-------- Items --------
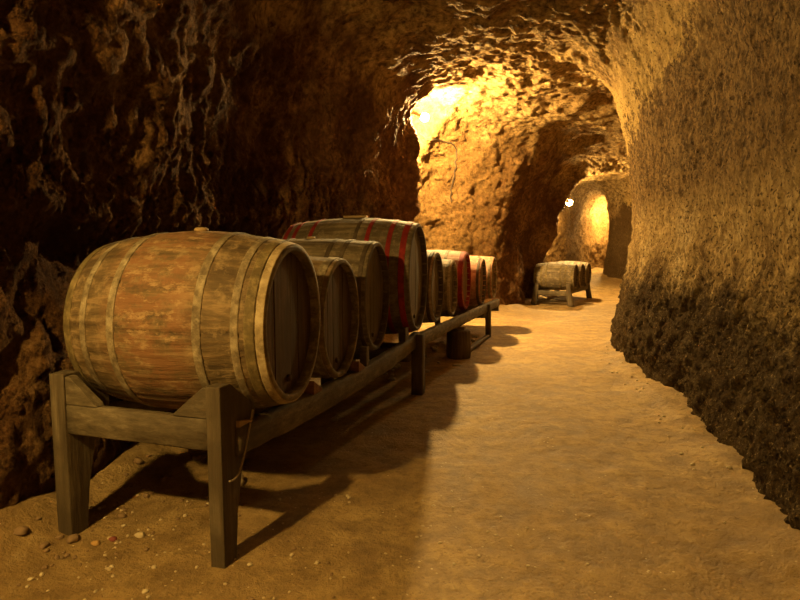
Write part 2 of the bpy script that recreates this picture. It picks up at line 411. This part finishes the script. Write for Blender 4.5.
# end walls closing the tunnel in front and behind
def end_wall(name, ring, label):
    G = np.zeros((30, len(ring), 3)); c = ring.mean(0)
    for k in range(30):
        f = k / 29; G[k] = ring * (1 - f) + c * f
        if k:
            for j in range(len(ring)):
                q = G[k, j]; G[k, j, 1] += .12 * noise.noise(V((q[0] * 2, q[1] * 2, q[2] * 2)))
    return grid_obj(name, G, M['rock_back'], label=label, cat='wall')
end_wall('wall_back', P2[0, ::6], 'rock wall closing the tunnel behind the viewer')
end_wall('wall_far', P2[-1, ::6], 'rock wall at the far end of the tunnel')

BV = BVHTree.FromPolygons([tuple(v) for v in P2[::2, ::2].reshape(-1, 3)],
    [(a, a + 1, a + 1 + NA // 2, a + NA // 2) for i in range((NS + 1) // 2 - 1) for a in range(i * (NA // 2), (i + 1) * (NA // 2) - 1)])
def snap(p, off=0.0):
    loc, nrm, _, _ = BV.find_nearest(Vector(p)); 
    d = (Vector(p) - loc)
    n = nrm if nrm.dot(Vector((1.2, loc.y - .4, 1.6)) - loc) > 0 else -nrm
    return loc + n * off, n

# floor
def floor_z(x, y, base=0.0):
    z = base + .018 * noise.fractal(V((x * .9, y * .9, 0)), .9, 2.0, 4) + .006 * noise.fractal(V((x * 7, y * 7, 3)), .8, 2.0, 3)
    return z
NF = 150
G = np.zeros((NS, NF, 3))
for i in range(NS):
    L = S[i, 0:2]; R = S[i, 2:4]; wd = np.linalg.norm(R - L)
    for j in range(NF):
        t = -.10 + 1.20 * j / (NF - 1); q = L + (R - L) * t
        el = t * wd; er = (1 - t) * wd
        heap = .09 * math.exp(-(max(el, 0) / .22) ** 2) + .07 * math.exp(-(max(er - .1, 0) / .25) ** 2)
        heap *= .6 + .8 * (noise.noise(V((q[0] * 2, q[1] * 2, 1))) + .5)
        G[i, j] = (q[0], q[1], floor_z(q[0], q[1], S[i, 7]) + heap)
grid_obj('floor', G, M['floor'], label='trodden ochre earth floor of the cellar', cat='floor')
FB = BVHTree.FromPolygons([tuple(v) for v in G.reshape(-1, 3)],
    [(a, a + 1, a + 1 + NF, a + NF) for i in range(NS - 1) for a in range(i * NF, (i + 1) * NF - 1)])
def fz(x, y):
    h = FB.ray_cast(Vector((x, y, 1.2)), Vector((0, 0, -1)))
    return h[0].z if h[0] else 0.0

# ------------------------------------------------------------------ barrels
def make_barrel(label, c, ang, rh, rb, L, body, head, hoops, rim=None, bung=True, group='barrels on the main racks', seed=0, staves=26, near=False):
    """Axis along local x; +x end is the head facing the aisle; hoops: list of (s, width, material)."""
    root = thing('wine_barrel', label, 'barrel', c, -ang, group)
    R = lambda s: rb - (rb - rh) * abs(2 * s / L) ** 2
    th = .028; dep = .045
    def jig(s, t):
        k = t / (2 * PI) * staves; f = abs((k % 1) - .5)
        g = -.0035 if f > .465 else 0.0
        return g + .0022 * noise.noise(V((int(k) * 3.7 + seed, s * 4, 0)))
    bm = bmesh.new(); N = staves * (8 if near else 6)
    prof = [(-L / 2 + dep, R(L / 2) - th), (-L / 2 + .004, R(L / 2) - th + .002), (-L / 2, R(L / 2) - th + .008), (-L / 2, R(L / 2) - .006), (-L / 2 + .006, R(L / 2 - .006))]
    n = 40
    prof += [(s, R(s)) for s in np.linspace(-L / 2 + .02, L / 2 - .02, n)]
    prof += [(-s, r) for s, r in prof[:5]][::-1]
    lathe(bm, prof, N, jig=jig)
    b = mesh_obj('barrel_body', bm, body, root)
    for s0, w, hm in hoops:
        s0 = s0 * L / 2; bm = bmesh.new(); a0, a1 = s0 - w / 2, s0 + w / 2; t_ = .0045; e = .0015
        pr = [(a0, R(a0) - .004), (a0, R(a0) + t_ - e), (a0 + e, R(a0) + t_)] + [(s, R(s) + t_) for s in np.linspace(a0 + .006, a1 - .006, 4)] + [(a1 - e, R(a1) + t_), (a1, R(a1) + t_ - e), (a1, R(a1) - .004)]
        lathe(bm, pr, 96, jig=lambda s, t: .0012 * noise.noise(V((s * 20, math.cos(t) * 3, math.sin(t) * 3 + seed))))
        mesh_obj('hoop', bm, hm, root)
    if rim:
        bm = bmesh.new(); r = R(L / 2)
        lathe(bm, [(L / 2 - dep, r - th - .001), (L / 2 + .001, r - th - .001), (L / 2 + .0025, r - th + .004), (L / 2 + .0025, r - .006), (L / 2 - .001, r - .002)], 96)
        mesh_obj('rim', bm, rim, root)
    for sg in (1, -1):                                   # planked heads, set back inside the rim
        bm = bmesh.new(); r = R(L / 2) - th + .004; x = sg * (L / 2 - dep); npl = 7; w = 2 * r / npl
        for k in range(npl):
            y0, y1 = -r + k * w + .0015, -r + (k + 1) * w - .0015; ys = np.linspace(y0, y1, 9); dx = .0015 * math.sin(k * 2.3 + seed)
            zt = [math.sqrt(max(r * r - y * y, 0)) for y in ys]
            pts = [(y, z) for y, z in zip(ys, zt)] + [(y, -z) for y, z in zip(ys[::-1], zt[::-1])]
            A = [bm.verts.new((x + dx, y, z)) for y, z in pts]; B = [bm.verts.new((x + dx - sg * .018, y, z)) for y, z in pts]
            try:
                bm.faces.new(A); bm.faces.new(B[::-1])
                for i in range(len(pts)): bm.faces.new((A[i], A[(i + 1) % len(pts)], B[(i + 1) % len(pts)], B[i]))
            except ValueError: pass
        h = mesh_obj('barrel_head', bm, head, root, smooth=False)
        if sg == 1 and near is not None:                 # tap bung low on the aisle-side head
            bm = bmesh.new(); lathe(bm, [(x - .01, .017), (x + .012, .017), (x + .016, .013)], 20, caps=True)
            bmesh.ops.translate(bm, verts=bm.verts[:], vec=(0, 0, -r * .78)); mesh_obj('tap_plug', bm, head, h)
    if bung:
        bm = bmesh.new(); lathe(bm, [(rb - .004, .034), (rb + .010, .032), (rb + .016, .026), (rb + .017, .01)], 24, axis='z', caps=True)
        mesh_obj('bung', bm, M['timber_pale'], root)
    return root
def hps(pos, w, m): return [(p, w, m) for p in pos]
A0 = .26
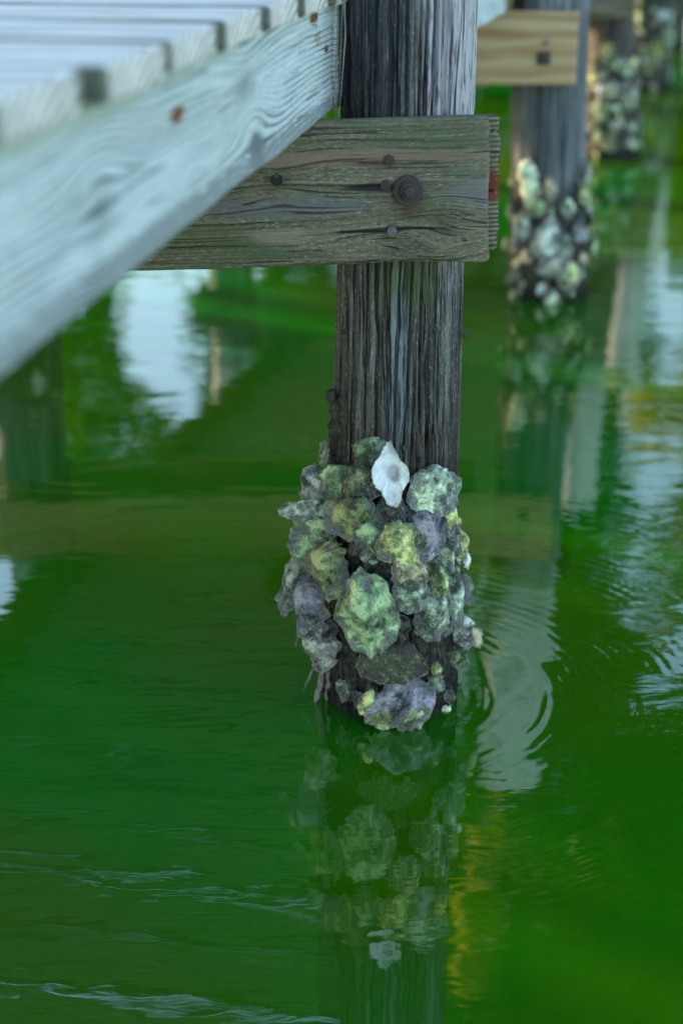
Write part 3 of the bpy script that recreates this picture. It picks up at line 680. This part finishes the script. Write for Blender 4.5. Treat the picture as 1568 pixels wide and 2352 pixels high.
--------
## Task
Leave out all images, then reproduce the entries above exactly.

## Answer to the problem
Write part 2 of the bpy script that recreates this picture. It picks up at line 411. This part finishes the script. Write for Blender 4.5.
# end walls closing the tunnel in front and behind
def end_wall(name, ring, label):
    G = np.zeros((30, len(ring), 3)); c = ring.mean(0)
    for k in range(30):
        f = k / 29; G[k] = ring * (1 - f) + c * f
        if k:
            for j in range(len(ring)):
                q = G[k, j]; G[k, j, 1] += .12 * noise.noise(V((q[0] * 2, q[1] * 2, q[2] * 2)))
    return grid_obj(name, G, M['rock_back'], label=label, cat='wall')
end_wall('wall_back', P2[0, ::6], 'rock wall closing the tunnel behind the viewer')
end_wall('wall_far', P2[-1, ::6], 'rock wall at the far end of the tunnel')

BV = BVHTree.FromPolygons([tuple(v) for v in P2[::2, ::2].reshape(-1, 3)],
    [(a, a + 1, a + 1 + NA // 2, a + NA // 2) for i in range((NS + 1) // 2 - 1) for a in range(i * (NA // 2), (i + 1) * (NA // 2) - 1)])
def snap(p, off=0.0):
    loc, nrm, _, _ = BV.find_nearest(Vector(p)); 
    d = (Vector(p) - loc)
    n = nrm if nrm.dot(Vector((1.2, loc.y - .4, 1.6)) - loc) > 0 else -nrm
    return loc + n * off, n

# floor
def floor_z(x, y, base=0.0):
    z = base + .018 * noise.fractal(V((x * .9, y * .9, 0)), .9, 2.0, 4) + .006 * noise.fractal(V((x * 7, y * 7, 3)), .8, 2.0, 3)
    return z
NF = 150
G = np.zeros((NS, NF, 3))
for i in range(NS):
    L = S[i, 0:2]; R = S[i, 2:4]; wd = np.linalg.norm(R - L)
    for j in range(NF):
        t = -.10 + 1.20 * j / (NF - 1); q = L + (R - L) * t
        el = t * wd; er = (1 - t) * wd
        heap = .09 * math.exp(-(max(el, 0) / .22) ** 2) + .07 * math.exp(-(max(er - .1, 0) / .25) ** 2)
        heap *= .6 + .8 * (noise.noise(V((q[0] * 2, q[1] * 2, 1))) + .5)
        G[i, j] = (q[0], q[1], floor_z(q[0], q[1], S[i, 7]) + heap)
grid_obj('floor', G, M['floor'], label='trodden ochre earth floor of the cellar', cat='floor')
FB = BVHTree.FromPolygons([tuple(v) for v in G.reshape(-1, 3)],
    [(a, a + 1, a + 1 + NF, a + NF) for i in range(NS - 1) for a in range(i * NF, (i + 1) * NF - 1)])
def fz(x, y):
    h = FB.ray_cast(Vector((x, y, 1.2)), Vector((0, 0, -1)))
    return h[0].z if h[0] else 0.0

# ------------------------------------------------------------------ barrels
def make_barrel(label, c, ang, rh, rb, L, body, head, hoops, rim=None, bung=True, group='barrels on the main racks', seed=0, staves=26, near=False):
    """Axis along local x; +x end is the head facing the aisle; hoops: list of (s, width, material)."""
    root = thing('wine_barrel', label, 'barrel', c, -ang, group)
    R = lambda s: rb - (rb - rh) * abs(2 * s / L) ** 2
    th = .028; dep = .045
    def jig(s, t):
        k = t / (2 * PI) * staves; f = abs((k % 1) - .5)
        g = -.0035 if f > .465 else 0.0
        return g + .0022 * noise.noise(V((int(k) * 3.7 + seed, s * 4, 0)))
    bm = bmesh.new(); N = staves * (8 if near else 6)
    prof = [(-L / 2 + dep, R(L / 2) - th), (-L / 2 + .004, R(L / 2) - th + .002), (-L / 2, R(L / 2) - th + .008), (-L / 2, R(L / 2) - .006), (-L / 2 + .006, R(L / 2 - .006))]
    n = 40
    prof += [(s, R(s)) for s in np.linspace(-L / 2 + .02, L / 2 - .02, n)]
    prof += [(-s, r) for s, r in prof[:5]][::-1]
    lathe(bm, prof, N, jig=jig)
    b = mesh_obj('barrel_body', bm, body, root)
    for s0, w, hm in hoops:
        s0 = s0 * L / 2; bm = bmesh.new(); a0, a1 = s0 - w / 2, s0 + w / 2; t_ = .0045; e = .0015
        pr = [(a0, R(a0) - .004), (a0, R(a0) + t_ - e), (a0 + e, R(a0) + t_)] + [(s, R(s) + t_) for s in np.linspace(a0 + .006, a1 - .006, 4)] + [(a1 - e, R(a1) + t_), (a1, R(a1) + t_ - e), (a1, R(a1) - .004)]
        lathe(bm, pr, 96, jig=lambda s, t: .0012 * noise.noise(V((s * 20, math.cos(t) * 3, math.sin(t) * 3 + seed))))
        mesh_obj('hoop', bm, hm, root)
    if rim:
        bm = bmesh.new(); r = R(L / 2)
        lathe(bm, [(L / 2 - dep, r - th - .001), (L / 2 + .001, r - th - .001), (L / 2 + .0025, r - th + .004), (L / 2 + .0025, r - .006), (L / 2 - .001, r - .002)], 96)
        mesh_obj('rim', bm, rim, root)
    for sg in (1, -1):                                   # planked heads, set back inside the rim
        bm = bmesh.new(); r = R(L / 2) - th + .004; x = sg * (L / 2 - dep); npl = 7; w = 2 * r / npl
        for k in range(npl):
            y0, y1 = -r + k * w + .0015, -r + (k + 1) * w - .0015; ys = np.linspace(y0, y1, 9); dx = .0015 * math.sin(k * 2.3 + seed)
            zt = [math.sqrt(max(r * r - y * y, 0)) for y in ys]
            pts = [(y, z) for y, z in zip(ys, zt)] + [(y, -z) for y, z in zip(ys[::-1], zt[::-1])]
            A = [bm.verts.new((x + dx, y, z)) for y, z in pts]; B = [bm.verts.new((x + dx - sg * .018, y, z)) for y, z in pts]
            try:
                bm.faces.new(A); bm.faces.new(B[::-1])
                for i in range(len(pts)): bm.faces.new((A[i], A[(i + 1) % len(pts)], B[(i + 1) % len(pts)], B[i]))
            except ValueError: pass
        h = mesh_obj('barrel_head', bm, head, root, smooth=False)
        if sg == 1 and near is not None:                 # tap bung low on the aisle-side head
            bm = bmesh.new(); lathe(bm, [(x - .01, .017), (x + .012, .017), (x + .016, .013)], 20, caps=True)
            bmesh.ops.translate(bm, verts=bm.verts[:], vec=(0, 0, -r * .78)); mesh_obj('tap_plug', bm, head, h)
    if bung:
        bm = bmesh.new(); lathe(bm, [(rb - .004, .034), (rb + .010, .032), (rb + .016, .026), (rb + .017, .01)], 24, axis='z', caps=True)
        mesh_obj('bung', bm, M['timber_pale'], root)
    return root
def hps(pos, w, m): return [(p, w, m) for p in pos]
A0 = .26
Write part 3 of the bpy script that recreates this picture. It picks up at line 680. This part finishes the script. Write for Blender 4.5. Treat the picture as 1568 pixels wide and 2352 pixels high.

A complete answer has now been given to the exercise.